>>>

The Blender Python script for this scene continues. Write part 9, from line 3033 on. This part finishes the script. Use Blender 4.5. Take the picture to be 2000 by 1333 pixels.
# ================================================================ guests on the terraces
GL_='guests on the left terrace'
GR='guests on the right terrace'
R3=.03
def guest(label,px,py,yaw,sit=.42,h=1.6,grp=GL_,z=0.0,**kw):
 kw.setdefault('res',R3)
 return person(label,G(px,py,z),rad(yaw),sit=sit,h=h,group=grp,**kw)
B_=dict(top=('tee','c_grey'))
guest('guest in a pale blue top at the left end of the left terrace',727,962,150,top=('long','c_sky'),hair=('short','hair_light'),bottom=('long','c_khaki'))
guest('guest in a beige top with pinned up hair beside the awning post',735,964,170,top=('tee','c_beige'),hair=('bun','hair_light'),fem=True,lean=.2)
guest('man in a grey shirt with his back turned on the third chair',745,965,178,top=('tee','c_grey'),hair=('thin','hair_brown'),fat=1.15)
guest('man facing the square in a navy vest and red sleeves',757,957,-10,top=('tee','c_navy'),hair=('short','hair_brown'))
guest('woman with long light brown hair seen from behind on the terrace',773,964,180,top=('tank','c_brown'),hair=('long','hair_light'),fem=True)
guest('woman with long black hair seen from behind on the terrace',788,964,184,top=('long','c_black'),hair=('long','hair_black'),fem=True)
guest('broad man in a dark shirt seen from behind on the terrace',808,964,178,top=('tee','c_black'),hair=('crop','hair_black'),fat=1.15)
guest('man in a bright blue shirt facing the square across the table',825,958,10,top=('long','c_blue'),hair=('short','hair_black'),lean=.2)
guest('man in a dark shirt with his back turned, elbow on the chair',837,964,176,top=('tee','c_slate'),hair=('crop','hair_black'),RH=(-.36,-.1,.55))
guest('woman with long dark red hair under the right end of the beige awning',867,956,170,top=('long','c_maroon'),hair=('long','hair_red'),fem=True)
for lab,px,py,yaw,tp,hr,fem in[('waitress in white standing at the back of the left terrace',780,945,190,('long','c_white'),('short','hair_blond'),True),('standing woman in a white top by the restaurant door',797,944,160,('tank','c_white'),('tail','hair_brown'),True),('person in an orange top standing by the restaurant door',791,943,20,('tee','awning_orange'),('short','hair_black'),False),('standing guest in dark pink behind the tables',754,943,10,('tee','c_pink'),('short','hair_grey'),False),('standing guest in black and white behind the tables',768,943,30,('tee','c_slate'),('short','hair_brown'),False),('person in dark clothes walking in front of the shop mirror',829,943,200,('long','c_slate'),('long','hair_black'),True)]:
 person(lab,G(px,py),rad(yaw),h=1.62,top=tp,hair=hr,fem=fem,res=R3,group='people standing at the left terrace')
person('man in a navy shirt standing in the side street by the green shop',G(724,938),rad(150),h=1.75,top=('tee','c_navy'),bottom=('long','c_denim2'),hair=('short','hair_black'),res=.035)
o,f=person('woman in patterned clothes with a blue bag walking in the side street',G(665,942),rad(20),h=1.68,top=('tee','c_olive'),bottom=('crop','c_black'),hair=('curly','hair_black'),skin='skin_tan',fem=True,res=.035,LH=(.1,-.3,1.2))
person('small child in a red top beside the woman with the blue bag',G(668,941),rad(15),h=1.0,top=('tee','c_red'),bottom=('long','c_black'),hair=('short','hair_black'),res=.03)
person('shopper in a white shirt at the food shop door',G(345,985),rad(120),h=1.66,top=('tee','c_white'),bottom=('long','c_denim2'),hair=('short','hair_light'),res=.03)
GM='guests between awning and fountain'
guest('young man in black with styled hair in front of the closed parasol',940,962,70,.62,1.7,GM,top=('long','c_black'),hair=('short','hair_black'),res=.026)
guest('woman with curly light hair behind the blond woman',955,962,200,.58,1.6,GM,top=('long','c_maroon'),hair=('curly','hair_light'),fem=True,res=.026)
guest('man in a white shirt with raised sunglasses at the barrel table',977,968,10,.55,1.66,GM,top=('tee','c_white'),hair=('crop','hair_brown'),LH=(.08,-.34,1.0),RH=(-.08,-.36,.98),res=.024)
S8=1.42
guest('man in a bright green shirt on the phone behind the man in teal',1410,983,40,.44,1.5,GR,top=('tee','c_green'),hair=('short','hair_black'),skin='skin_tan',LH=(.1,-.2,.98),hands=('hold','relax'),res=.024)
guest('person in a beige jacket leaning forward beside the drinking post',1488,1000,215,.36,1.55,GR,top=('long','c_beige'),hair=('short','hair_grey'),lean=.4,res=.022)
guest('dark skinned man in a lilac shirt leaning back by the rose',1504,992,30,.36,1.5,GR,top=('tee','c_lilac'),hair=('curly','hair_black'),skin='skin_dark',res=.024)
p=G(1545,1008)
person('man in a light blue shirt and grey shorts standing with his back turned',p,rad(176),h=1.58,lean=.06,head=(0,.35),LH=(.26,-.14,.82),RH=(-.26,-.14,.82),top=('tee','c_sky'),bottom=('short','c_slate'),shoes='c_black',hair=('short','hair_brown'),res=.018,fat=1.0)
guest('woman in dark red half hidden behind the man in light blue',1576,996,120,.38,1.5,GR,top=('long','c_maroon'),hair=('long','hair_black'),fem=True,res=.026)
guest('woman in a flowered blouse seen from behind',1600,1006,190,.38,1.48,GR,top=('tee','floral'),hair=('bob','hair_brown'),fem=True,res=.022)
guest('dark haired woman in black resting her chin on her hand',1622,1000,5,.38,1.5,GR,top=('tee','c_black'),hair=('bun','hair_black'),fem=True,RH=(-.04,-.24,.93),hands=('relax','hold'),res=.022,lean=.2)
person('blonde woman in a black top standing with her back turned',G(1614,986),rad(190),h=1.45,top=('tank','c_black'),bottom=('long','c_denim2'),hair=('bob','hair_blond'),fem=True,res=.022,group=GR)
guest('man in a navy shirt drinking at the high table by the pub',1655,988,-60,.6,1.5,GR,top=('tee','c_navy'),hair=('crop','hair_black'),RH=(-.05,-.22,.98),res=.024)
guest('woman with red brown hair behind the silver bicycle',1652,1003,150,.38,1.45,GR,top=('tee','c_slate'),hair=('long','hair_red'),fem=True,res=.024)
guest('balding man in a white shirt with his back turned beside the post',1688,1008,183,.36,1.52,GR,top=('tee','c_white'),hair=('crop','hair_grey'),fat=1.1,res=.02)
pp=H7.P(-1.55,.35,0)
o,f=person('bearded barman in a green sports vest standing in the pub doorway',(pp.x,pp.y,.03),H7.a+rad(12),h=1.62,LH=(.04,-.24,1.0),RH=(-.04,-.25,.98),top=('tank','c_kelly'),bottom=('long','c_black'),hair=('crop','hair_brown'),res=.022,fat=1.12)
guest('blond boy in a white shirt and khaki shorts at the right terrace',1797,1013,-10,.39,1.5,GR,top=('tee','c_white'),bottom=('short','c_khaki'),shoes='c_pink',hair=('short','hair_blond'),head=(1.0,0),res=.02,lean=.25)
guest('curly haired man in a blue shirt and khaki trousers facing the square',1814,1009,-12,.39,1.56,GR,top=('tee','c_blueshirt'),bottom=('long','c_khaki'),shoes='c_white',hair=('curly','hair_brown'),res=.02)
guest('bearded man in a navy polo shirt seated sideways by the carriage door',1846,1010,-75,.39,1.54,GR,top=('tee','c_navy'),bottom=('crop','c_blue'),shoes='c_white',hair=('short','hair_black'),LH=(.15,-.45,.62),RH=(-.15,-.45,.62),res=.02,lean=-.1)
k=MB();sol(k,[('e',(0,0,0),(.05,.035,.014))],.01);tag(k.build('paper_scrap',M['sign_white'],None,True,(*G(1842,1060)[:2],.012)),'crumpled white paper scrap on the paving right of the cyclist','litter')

<<<

### Given request
Reproduce the complete data exactly as presented above.

### Worked solution
The Blender Python script for this scene continues. Write part 9, from line 3033 on. This part finishes the script. Use Blender 4.5. Take the picture to be 2000 by 1333 pixels.
# ================================================================ guests on the terraces
GL_='guests on the left terrace'
GR='guests on the right terrace'
R3=.03
def guest(label,px,py,yaw,sit=.42,h=1.6,grp=GL_,z=0.0,**kw):
 kw.setdefault('res',R3)
 return person(label,G(px,py,z),rad(yaw),sit=sit,h=h,group=grp,**kw)
B_=dict(top=('tee','c_grey'))
guest('guest in a pale blue top at the left end of the left terrace',727,962,150,top=('long','c_sky'),hair=('short','hair_light'),bottom=('long','c_khaki'))
guest('guest in a beige top with pinned up hair beside the awning post',735,964,170,top=('tee','c_beige'),hair=('bun','hair_light'),fem=True,lean=.2)
guest('man in a grey shirt with his back turned on the third chair',745,965,178,top=('tee','c_grey'),hair=('thin','hair_brown'),fat=1.15)
guest('man facing the square in a navy vest and red sleeves',757,957,-10,top=('tee','c_navy'),hair=('short','hair_brown'))
guest('woman with long light brown hair seen from behind on the terrace',773,964,180,top=('tank','c_brown'),hair=('long','hair_light'),fem=True)
guest('woman with long black hair seen from behind on the terrace',788,964,184,top=('long','c_black'),hair=('long','hair_black'),fem=True)
guest('broad man in a dark shirt seen from behind on the terrace',808,964,178,top=('tee','c_black'),hair=('crop','hair_black'),fat=1.15)
guest('man in a bright blue shirt facing the square across the table',825,958,10,top=('long','c_blue'),hair=('short','hair_black'),lean=.2)
guest('man in a dark shirt with his back turned, elbow on the chair',837,964,176,top=('tee','c_slate'),hair=('crop','hair_black'),RH=(-.36,-.1,.55))
guest('woman with long dark red hair under the right end of the beige awning',867,956,170,top=('long','c_maroon'),hair=('long','hair_red'),fem=True)
for lab,px,py,yaw,tp,hr,fem in[('waitress in white standing at the back of the left terrace',780,945,190,('long','c_white'),('short','hair_blond'),True),('standing woman in a white top by the restaurant door',797,944,160,('tank','c_white'),('tail','hair_brown'),True),('person in an orange top standing by the restaurant door',791,943,20,('tee','awning_orange'),('short','hair_black'),False),('standing guest in dark pink behind the tables',754,943,10,('tee','c_pink'),('short','hair_grey'),False),('standing guest in black and white behind the tables',768,943,30,('tee','c_slate'),('short','hair_brown'),False),('person in dark clothes walking in front of the shop mirror',829,943,200,('long','c_slate'),('long','hair_black'),True)]:
 person(lab,G(px,py),rad(yaw),h=1.62,top=tp,hair=hr,fem=fem,res=R3,group='people standing at the left terrace')
person('man in a navy shirt standing in the side street by the green shop',G(724,938),rad(150),h=1.75,top=('tee','c_navy'),bottom=('long','c_denim2'),hair=('short','hair_black'),res=.035)
o,f=person('woman in patterned clothes with a blue bag walking in the side street',G(665,942),rad(20),h=1.68,top=('tee','c_olive'),bottom=('crop','c_black'),hair=('curly','hair_black'),skin='skin_tan',fem=True,res=.035,LH=(.1,-.3,1.2))
person('small child in a red top beside the woman with the blue bag',G(668,941),rad(15),h=1.0,top=('tee','c_red'),bottom=('long','c_black'),hair=('short','hair_black'),res=.03)
person('shopper in a white shirt at the food shop door',G(345,985),rad(120),h=1.66,top=('tee','c_white'),bottom=('long','c_denim2'),hair=('short','hair_light'),res=.03)
GM='guests between awning and fountain'
guest('young man in black with styled hair in front of the closed parasol',940,962,70,.62,1.7,GM,top=('long','c_black'),hair=('short','hair_black'),res=.026)
guest('woman with curly light hair behind the blond woman',955,962,200,.58,1.6,GM,top=('long','c_maroon'),hair=('curly','hair_light'),fem=True,res=.026)
guest('man in a white shirt with raised sunglasses at the barrel table',977,968,10,.55,1.66,GM,top=('tee','c_white'),hair=('crop','hair_brown'),LH=(.08,-.34,1.0),RH=(-.08,-.36,.98),res=.024)
S8=1.42
guest('man in a bright green shirt on the phone behind the man in teal',1410,983,40,.44,1.5,GR,top=('tee','c_green'),hair=('short','hair_black'),skin='skin_tan',LH=(.1,-.2,.98),hands=('hold','relax'),res=.024)
guest('person in a beige jacket leaning forward beside the drinking post',1488,1000,215,.36,1.55,GR,top=('long','c_beige'),hair=('short','hair_grey'),lean=.4,res=.022)
guest('dark skinned man in a lilac shirt leaning back by the rose',1504,992,30,.36,1.5,GR,top=('tee','c_lilac'),hair=('curly','hair_black'),skin='skin_dark',res=.024)
p=G(1545,1008)
person('man in a light blue shirt and grey shorts standing with his back turned',p,rad(176),h=1.58,lean=.06,head=(0,.35),LH=(.26,-.14,.82),RH=(-.26,-.14,.82),top=('tee','c_sky'),bottom=('short','c_slate'),shoes='c_black',hair=('short','hair_brown'),res=.018,fat=1.0)
guest('woman in dark red half hidden behind the man in light blue',1576,996,120,.38,1.5,GR,top=('long','c_maroon'),hair=('long','hair_black'),fem=True,res=.026)
guest('woman in a flowered blouse seen from behind',1600,1006,190,.38,1.48,GR,top=('tee','floral'),hair=('bob','hair_brown'),fem=True,res=.022)
guest('dark haired woman in black resting her chin on her hand',1622,1000,5,.38,1.5,GR,top=('tee','c_black'),hair=('bun','hair_black'),fem=True,RH=(-.04,-.24,.93),hands=('relax','hold'),res=.022,lean=.2)
person('blonde woman in a black top standing with her back turned',G(1614,986),rad(190),h=1.45,top=('tank','c_black'),bottom=('long','c_denim2'),hair=('bob','hair_blond'),fem=True,res=.022,group=GR)
guest('man in a navy shirt drinking at the high table by the pub',1655,988,-60,.6,1.5,GR,top=('tee','c_navy'),hair=('crop','hair_black'),RH=(-.05,-.22,.98),res=.024)
guest('woman with red brown hair behind the silver bicycle',1652,1003,150,.38,1.45,GR,top=('tee','c_slate'),hair=('long','hair_red'),fem=True,res=.024)
guest('balding man in a white shirt with his back turned beside the post',1688,1008,183,.36,1.52,GR,top=('tee','c_white'),hair=('crop','hair_grey'),fat=1.1,res=.02)
pp=H7.P(-1.55,.35,0)
o,f=person('bearded barman in a green sports vest standing in the pub doorway',(pp.x,pp.y,.03),H7.a+rad(12),h=1.62,LH=(.04,-.24,1.0),RH=(-.04,-.25,.98),top=('tank','c_kelly'),bottom=('long','c_black'),hair=('crop','hair_brown'),res=.022,fat=1.12)
guest('blond boy in a white shirt and khaki shorts at the right terrace',1797,1013,-10,.39,1.5,GR,top=('tee','c_white'),bottom=('short','c_khaki'),shoes='c_pink',hair=('short','hair_blond'),head=(1.0,0),res=.02,lean=.25)
guest('curly haired man in a blue shirt and khaki trousers facing the square',1814,1009,-12,.39,1.56,GR,top=('tee','c_blueshirt'),bottom=('long','c_khaki'),shoes='c_white',hair=('curly','hair_brown'),res=.02)
guest('bearded man in a navy polo shirt seated sideways by the carriage door',1846,1010,-75,.39,1.54,GR,top=('tee','c_navy'),bottom=('crop','c_blue'),shoes='c_white',hair=('short','hair_black'),LH=(.15,-.45,.62),RH=(-.15,-.45,.62),res=.02,lean=-.1)
k=MB();sol(k,[('e',(0,0,0),(.05,.035,.014))],.01);tag(k.build('paper_scrap',M['sign_white'],None,True,(*G(1842,1060)[:2],.012)),'crumpled white paper scrap on the paving right of the cyclist','litter')